I just need to let farmers know that they haven’t been forgotten.
I’m hearing reports of vegans attacking farmers and their farms, and I just feel I need to respond to that.
It’s been a long time since I drafted cattle on my family’s cattle farm, and my hands are way too soft these days to call myself a farmer… but still, there’s a couple of hundred thousand people on this data-base, and so I feel I have a duty to give farmers a voice right now.
And I guess you might expect me to take the piss out of vegans or something here. But I won’t. I actually get where they’re coming from. They love animals. They’re motivated by a love for animals. I get that.
But I get that because I’ve been a farmer. I spent my early years on cattle and sheep properties around central Queensland. I grew up around country people. A love for animals is central to everything you do.

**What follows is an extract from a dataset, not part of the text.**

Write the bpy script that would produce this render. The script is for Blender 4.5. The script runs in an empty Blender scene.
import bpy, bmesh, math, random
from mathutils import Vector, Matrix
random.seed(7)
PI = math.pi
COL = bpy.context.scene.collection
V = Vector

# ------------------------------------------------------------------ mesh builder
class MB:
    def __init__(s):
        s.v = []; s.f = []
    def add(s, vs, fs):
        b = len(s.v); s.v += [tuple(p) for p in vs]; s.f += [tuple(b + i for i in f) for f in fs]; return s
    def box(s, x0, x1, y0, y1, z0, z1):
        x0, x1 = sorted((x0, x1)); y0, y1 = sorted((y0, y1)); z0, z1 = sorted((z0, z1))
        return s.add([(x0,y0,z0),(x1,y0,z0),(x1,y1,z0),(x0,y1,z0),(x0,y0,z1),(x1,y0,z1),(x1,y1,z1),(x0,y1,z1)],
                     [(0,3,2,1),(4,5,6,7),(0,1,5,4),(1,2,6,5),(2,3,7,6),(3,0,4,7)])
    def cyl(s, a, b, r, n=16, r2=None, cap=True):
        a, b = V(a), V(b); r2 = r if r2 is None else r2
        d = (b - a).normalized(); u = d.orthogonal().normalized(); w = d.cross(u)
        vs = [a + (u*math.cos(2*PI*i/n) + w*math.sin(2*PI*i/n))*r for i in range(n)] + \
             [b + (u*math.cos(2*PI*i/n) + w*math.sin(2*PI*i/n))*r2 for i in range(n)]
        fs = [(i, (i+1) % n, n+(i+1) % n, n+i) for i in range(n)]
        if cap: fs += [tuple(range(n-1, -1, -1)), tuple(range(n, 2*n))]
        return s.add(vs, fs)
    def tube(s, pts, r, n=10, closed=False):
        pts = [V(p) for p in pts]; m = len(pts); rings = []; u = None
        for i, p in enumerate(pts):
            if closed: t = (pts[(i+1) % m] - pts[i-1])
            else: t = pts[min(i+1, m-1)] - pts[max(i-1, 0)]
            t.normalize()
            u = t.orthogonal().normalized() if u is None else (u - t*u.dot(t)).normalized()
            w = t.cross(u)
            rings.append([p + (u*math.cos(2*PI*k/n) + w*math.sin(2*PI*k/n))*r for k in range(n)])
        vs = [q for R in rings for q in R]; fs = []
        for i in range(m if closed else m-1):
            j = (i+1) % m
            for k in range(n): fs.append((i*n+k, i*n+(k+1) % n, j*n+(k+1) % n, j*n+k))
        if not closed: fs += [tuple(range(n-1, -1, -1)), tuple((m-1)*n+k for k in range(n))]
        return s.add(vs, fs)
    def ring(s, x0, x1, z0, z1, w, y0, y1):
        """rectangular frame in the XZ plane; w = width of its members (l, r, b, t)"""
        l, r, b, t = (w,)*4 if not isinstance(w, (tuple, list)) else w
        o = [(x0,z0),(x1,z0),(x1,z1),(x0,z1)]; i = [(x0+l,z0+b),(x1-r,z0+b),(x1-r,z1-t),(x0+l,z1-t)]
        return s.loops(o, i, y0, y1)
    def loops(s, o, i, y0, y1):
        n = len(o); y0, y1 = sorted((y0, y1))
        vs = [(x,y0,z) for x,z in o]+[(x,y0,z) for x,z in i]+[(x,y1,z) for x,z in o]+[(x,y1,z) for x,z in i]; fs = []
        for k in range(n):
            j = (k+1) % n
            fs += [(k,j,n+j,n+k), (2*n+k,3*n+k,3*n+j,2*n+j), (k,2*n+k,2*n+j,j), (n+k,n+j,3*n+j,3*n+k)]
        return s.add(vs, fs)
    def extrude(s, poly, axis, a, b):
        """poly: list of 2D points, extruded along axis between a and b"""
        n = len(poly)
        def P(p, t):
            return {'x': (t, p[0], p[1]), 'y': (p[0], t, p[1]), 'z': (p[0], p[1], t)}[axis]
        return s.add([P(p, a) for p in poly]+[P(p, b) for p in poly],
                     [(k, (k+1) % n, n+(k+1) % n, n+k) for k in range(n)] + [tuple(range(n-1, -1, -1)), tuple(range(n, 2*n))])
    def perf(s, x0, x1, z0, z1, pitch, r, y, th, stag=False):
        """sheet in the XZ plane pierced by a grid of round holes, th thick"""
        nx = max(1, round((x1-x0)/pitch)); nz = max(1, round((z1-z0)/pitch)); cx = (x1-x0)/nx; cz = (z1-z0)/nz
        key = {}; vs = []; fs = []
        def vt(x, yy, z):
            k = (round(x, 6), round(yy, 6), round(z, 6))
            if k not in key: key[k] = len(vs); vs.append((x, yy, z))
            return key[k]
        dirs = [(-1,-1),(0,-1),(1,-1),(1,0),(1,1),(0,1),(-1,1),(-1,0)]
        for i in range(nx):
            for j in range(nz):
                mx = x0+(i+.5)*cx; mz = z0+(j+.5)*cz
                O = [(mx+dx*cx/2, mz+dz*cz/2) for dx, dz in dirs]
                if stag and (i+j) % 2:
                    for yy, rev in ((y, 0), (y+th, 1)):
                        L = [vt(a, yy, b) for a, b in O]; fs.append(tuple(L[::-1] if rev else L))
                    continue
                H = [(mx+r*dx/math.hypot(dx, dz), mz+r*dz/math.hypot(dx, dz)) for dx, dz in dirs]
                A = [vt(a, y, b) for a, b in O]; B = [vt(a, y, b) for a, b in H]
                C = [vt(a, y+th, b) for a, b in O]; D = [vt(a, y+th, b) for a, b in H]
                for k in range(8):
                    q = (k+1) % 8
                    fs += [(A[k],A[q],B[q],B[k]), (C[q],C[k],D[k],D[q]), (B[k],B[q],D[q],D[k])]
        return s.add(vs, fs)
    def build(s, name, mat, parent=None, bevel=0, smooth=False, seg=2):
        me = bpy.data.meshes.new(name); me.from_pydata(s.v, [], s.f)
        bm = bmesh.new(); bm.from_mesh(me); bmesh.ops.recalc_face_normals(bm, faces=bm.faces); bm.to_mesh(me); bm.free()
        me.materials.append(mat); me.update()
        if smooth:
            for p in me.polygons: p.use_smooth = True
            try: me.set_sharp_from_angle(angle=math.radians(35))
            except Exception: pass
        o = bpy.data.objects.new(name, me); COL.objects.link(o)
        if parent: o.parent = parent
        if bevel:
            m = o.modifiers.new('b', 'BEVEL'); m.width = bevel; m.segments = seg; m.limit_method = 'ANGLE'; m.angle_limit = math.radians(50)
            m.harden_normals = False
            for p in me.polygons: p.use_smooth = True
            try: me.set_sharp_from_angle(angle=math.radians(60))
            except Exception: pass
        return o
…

And I know that might be hard for city folks to understand. There’s this perception that farmers treat their animals the way multinational corporations treat their workers or baristas treat coffee beans – as just another resource in the pursuit of profit.
But it’s just not true. You love the animals in your care. The burden of responsibility sits heavily on your shoulders. And when you loose stock to drought or flood, it breaks your heart. I’ve seen it bring men and women – as upright and as strong as fence-posts – to tears.
And so there is love there. But it is a love grounded in the cycles of the earth – living and dying, birth and rebirth. It’s not a love that gives you vanity dog breeds and Instagram accessories. I’m talking about a dragging-a-cow-out-of-the-mud-and-muck-at-3a.m type love.
It’s real.
And seriously, I am just so ashamed of how we treat our farmers these days. This isn’t just for the vegans, but for all of us. It’s for the Australia that turned its back on the bush and decided that it didn’t want to do real work anymore. That was someone else’s job.
Hell, I’m ashamed of myself. I got into property because as a single mother, I just needed to find the quickest and easiest way to make money I could find. And now you just couldn’t pay me enough to go back to the land – to go back to that endless work, to go back to the floods and the droughts and the endless heartbreak.
I know I’m just not strong enough these days.
How many of us are?
None except those who are doing it.
And they’re doing it even though they get no thanks, no financial return and no support. Suicide rates in rural communities are beyond tragic. The financial pressures of the land are beyond horrendous.
So please. Please. Leave the farmers alone.
And I get your passionate about your cause. I get that you want to ‘do something’.
But pick your targets. Why not come at comfortable city folks to make your point? Why not come at me?
If you want to storm my water-side dining experience and rub my nose in my steak and say ‘bad girl’ – I give you permission. Go for it.
Just leave the farmers alone.
And if you want to bail me up at Woollies and get that gross bit of absorbent plastic you get in a packet of lamb chops, and slap me around the face with it. Go for it. Go nuts.
Just leave the farmers alone.
And if you want to break up the economic model that is constantly squeezing farmers in the name of bigger profits for retailers and cheaper products for consumers – a model that never leaves farmers with enough space of mind to think about ways to care for their animals better, go for it. Oh man, go for it. Please.
BUT LEAVE THE FARMERS ALONE.
We turned our backs on our farmers. Even though they were literally putting food on the table, we abandoned them to the ravages of weather, distance and economics.
Farming communities are doing it tough.
And I’m not going to stand by and watch us add insult to injury.